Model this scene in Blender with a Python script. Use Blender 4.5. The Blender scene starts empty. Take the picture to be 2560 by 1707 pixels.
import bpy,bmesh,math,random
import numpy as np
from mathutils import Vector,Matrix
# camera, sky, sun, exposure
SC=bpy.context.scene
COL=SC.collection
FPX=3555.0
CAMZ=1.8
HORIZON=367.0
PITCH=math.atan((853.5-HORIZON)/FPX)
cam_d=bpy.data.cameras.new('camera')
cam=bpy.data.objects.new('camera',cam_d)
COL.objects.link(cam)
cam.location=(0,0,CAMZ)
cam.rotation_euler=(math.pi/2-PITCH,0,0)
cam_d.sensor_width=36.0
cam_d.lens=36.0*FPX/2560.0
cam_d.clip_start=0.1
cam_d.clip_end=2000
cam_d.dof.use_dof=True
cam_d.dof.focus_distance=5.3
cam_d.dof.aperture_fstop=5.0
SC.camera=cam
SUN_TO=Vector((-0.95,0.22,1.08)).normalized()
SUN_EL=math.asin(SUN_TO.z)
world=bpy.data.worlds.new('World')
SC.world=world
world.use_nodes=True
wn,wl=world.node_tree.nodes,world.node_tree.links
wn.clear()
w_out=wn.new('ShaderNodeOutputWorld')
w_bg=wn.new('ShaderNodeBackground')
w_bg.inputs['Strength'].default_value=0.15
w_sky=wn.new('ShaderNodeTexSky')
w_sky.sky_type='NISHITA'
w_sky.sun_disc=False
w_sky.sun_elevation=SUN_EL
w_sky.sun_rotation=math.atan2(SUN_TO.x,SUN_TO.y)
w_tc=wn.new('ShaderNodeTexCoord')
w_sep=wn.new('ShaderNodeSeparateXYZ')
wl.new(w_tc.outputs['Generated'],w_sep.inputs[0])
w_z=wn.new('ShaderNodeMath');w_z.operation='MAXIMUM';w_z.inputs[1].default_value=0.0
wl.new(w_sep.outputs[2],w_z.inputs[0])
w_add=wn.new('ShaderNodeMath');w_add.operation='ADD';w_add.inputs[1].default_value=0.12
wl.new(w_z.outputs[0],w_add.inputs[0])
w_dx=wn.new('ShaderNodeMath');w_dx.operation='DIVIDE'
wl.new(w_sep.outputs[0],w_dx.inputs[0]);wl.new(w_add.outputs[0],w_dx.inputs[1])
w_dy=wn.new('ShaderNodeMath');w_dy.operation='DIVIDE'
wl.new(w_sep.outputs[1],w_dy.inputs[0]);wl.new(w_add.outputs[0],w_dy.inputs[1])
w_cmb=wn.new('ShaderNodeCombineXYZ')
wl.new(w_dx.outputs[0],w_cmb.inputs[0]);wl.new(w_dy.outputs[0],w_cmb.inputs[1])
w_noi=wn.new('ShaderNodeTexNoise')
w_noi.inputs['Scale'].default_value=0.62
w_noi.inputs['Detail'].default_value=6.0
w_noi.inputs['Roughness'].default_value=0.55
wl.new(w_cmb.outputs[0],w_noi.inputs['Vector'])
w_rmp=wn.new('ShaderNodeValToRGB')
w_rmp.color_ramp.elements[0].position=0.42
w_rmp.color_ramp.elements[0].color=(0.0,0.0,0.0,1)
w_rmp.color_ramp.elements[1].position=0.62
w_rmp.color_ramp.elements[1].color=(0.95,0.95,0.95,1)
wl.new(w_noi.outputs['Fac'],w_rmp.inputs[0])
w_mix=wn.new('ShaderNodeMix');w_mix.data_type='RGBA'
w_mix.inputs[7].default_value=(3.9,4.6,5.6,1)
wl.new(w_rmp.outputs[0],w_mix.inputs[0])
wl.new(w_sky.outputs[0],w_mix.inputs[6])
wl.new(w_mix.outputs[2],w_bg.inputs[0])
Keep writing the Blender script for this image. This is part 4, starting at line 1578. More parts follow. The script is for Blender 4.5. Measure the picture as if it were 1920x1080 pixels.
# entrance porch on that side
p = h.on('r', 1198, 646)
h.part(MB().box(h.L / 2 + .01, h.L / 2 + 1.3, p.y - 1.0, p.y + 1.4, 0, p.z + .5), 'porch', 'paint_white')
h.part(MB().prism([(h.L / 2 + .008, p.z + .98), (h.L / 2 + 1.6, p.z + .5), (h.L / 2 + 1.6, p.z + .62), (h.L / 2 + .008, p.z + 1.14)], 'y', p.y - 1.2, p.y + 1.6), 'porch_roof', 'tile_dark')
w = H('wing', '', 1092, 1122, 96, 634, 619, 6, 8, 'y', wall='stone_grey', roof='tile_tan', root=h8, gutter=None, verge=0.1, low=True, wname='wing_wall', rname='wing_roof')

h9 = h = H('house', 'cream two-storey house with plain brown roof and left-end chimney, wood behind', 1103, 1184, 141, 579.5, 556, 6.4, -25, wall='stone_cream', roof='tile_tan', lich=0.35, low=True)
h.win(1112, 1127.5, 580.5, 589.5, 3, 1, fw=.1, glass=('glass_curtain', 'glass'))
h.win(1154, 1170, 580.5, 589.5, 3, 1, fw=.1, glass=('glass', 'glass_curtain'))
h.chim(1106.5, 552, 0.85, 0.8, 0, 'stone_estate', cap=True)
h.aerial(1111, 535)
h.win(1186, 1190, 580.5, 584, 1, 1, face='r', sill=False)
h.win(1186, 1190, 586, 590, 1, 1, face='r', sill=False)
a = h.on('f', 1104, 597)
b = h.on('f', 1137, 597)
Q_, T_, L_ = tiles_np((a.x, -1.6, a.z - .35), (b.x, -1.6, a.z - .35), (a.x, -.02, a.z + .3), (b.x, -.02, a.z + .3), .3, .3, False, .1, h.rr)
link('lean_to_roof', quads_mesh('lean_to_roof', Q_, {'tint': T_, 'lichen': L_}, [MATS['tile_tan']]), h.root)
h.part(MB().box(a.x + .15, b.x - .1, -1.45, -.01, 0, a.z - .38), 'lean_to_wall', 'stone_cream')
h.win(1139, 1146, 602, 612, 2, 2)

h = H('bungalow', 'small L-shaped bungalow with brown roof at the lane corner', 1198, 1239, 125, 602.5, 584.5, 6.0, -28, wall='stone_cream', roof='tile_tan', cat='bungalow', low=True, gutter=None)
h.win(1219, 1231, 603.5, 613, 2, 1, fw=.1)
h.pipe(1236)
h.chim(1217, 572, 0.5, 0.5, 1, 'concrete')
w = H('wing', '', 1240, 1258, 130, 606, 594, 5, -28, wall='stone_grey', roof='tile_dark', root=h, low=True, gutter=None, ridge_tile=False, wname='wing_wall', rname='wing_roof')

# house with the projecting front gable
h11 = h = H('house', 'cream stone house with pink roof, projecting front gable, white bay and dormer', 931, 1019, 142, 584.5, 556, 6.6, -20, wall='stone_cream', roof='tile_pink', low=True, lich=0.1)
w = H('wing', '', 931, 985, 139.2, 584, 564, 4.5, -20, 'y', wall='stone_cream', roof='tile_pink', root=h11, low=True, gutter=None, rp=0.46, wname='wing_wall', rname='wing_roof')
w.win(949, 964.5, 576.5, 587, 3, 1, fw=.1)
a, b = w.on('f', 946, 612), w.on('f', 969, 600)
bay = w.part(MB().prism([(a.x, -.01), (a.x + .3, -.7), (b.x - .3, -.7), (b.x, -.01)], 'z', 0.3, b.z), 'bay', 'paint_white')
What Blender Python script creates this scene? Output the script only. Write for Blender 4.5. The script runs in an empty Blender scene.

====

**Exercise description**. Repeat the data in its entirety, character for character.

**Output**.
Model this scene in Blender with a Python script. Use Blender 4.5. The Blender scene starts empty. Take the picture to be 2560 by 1707 pixels.
import bpy,bmesh,math,random
import numpy as np
from mathutils import Vector,Matrix
# camera, sky, sun, exposure
SC=bpy.context.scene
COL=SC.collection
FPX=3555.0
CAMZ=1.8
HORIZON=367.0
PITCH=math.atan((853.5-HORIZON)/FPX)
cam_d=bpy.data.cameras.new('camera')
cam=bpy.data.objects.new('camera',cam_d)
COL.objects.link(cam)
cam.location=(0,0,CAMZ)
cam.rotation_euler=(math.pi/2-PITCH,0,0)
cam_d.sensor_width=36.0
cam_d.lens=36.0*FPX/2560.0
cam_d.clip_start=0.1
cam_d.clip_end=2000
cam_d.dof.use_dof=True
cam_d.dof.focus_distance=5.3
cam_d.dof.aperture_fstop=5.0
SC.camera=cam
SUN_TO=Vector((-0.95,0.22,1.08)).normalized()
SUN_EL=math.asin(SUN_TO.z)
world=bpy.data.worlds.new('World')
SC.world=world
world.use_nodes=True
wn,wl=world.node_tree.nodes,world.node_tree.links
wn.clear()
w_out=wn.new('ShaderNodeOutputWorld')
w_bg=wn.new('ShaderNodeBackground')
w_bg.inputs['Strength'].default_value=0.15
w_sky=wn.new('ShaderNodeTexSky')
w_sky.sky_type='NISHITA'
w_sky.sun_disc=False
w_sky.sun_elevation=SUN_EL
w_sky.sun_rotation=math.atan2(SUN_TO.x,SUN_TO.y)
w_tc=wn.new('ShaderNodeTexCoord')
w_sep=wn.new('ShaderNodeSeparateXYZ')
wl.new(w_tc.outputs['Generated'],w_sep.inputs[0])
w_z=wn.new('ShaderNodeMath');w_z.operation='MAXIMUM';w_z.inputs[1].default_value=0.0
wl.new(w_sep.outputs[2],w_z.inputs[0])
w_add=wn.new('ShaderNodeMath');w_add.operation='ADD';w_add.inputs[1].default_value=0.12
wl.new(w_z.outputs[0],w_add.inputs[0])
w_dx=wn.new('ShaderNodeMath');w_dx.operation='DIVIDE'
wl.new(w_sep.outputs[0],w_dx.inputs[0]);wl.new(w_add.outputs[0],w_dx.inputs[1])
w_dy=wn.new('ShaderNodeMath');w_dy.operation='DIVIDE'
wl.new(w_sep.outputs[1],w_dy.inputs[0]);wl.new(w_add.outputs[0],w_dy.inputs[1])
w_cmb=wn.new('ShaderNodeCombineXYZ')
wl.new(w_dx.outputs[0],w_cmb.inputs[0]);wl.new(w_dy.outputs[0],w_cmb.inputs[1])
w_noi=wn.new('ShaderNodeTexNoise')
w_noi.inputs['Scale'].default_value=0.62
w_noi.inputs['Detail'].default_value=6.0
w_noi.inputs['Roughness'].default_value=0.55
wl.new(w_cmb.outputs[0],w_noi.inputs['Vector'])
w_rmp=wn.new('ShaderNodeValToRGB')
w_rmp.color_ramp.elements[0].position=0.42
w_rmp.color_ramp.elements[0].color=(0.0,0.0,0.0,1)
w_rmp.color_ramp.elements[1].position=0.62
w_rmp.color_ramp.elements[1].color=(0.95,0.95,0.95,1)
wl.new(w_noi.outputs['Fac'],w_rmp.inputs[0])
w_mix=wn.new('ShaderNodeMix');w_mix.data_type='RGBA'
w_mix.inputs[7].default_value=(3.9,4.6,5.6,1)
wl.new(w_rmp.outputs[0],w_mix.inputs[0])
wl.new(w_sky.outputs[0],w_mix.inputs[6])
wl.new(w_mix.outputs[2],w_bg.inputs[0])
Keep writing the Blender script for this image. This is part 4, starting at line 1578. More parts follow. The script is for Blender 4.5. Measure the picture as if it were 1920x1080 pixels.
# entrance porch on that side
p = h.on('r', 1198, 646)
h.part(MB().box(h.L / 2 + .01, h.L / 2 + 1.3, p.y - 1.0, p.y + 1.4, 0, p.z + .5), 'porch', 'paint_white')
h.part(MB().prism([(h.L / 2 + .008, p.z + .98), (h.L / 2 + 1.6, p.z + .5), (h.L / 2 + 1.6, p.z + .62), (h.L / 2 + .008, p.z + 1.14)], 'y', p.y - 1.2, p.y + 1.6), 'porch_roof', 'tile_dark')
w = H('wing', '', 1092, 1122, 96, 634, 619, 6, 8, 'y', wall='stone_grey', roof='tile_tan', root=h8, gutter=None, verge=0.1, low=True, wname='wing_wall', rname='wing_roof')

h9 = h = H('house', 'cream two-storey house with plain brown roof and left-end chimney, wood behind', 1103, 1184, 141, 579.5, 556, 6.4, -25, wall='stone_cream', roof='tile_tan', lich=0.35, low=True)
h.win(1112, 1127.5, 580.5, 589.5, 3, 1, fw=.1, glass=('glass_curtain', 'glass'))
h.win(1154, 1170, 580.5, 589.5, 3, 1, fw=.1, glass=('glass', 'glass_curtain'))
h.chim(1106.5, 552, 0.85, 0.8, 0, 'stone_estate', cap=True)
h.aerial(1111, 535)
h.win(1186, 1190, 580.5, 584, 1, 1, face='r', sill=False)
h.win(1186, 1190, 586, 590, 1, 1, face='r', sill=False)
a = h.on('f', 1104, 597)
b = h.on('f', 1137, 597)
Q_, T_, L_ = tiles_np((a.x, -1.6, a.z - .35), (b.x, -1.6, a.z - .35), (a.x, -.02, a.z + .3), (b.x, -.02, a.z + .3), .3, .3, False, .1, h.rr)
link('lean_to_roof', quads_mesh('lean_to_roof', Q_, {'tint': T_, 'lichen': L_}, [MATS['tile_tan']]), h.root)
h.part(MB().box(a.x + .15, b.x - .1, -1.45, -.01, 0, a.z - .38), 'lean_to_wall', 'stone_cream')
h.win(1139, 1146, 602, 612, 2, 2)

h = H('bungalow', 'small L-shaped bungalow with brown roof at the lane corner', 1198, 1239, 125, 602.5, 584.5, 6.0, -28, wall='stone_cream', roof='tile_tan', cat='bungalow', low=True, gutter=None)
h.win(1219, 1231, 603.5, 613, 2, 1, fw=.1)
h.pipe(1236)
h.chim(1217, 572, 0.5, 0.5, 1, 'concrete')
w = H('wing', '', 1240, 1258, 130, 606, 594, 5, -28, wall='stone_grey', roof='tile_dark', root=h, low=True, gutter=None, ridge_tile=False, wname='wing_wall', rname='wing_roof')

# house with the projecting front gable
h11 = h = H('house', 'cream stone house with pink roof, projecting front gable, white bay and dormer', 931, 1019, 142, 584.5, 556, 6.6, -20, wall='stone_cream', roof='tile_pink', low=True, lich=0.1)
w = H('wing', '', 931, 985, 139.2, 584, 564, 4.5, -20, 'y', wall='stone_cream', roof='tile_pink', root=h11, low=True, gutter=None, rp=0.46, wname='wing_wall', rname='wing_roof')
w.win(949, 964.5, 576.5, 587, 3, 1, fw=.1)
a, b = w.on('f', 946, 612), w.on('f', 969, 600)
bay = w.part(MB().prism([(a.x, -.01), (a.x + .3, -.7), (b.x - .3, -.7), (b.x, -.01)], 'z', 0.3, b.z), 'bay', 'paint_white')
What Blender Python script creates this scene? Output the script only. Write for Blender 4.5. The script runs in an empty Blender scene.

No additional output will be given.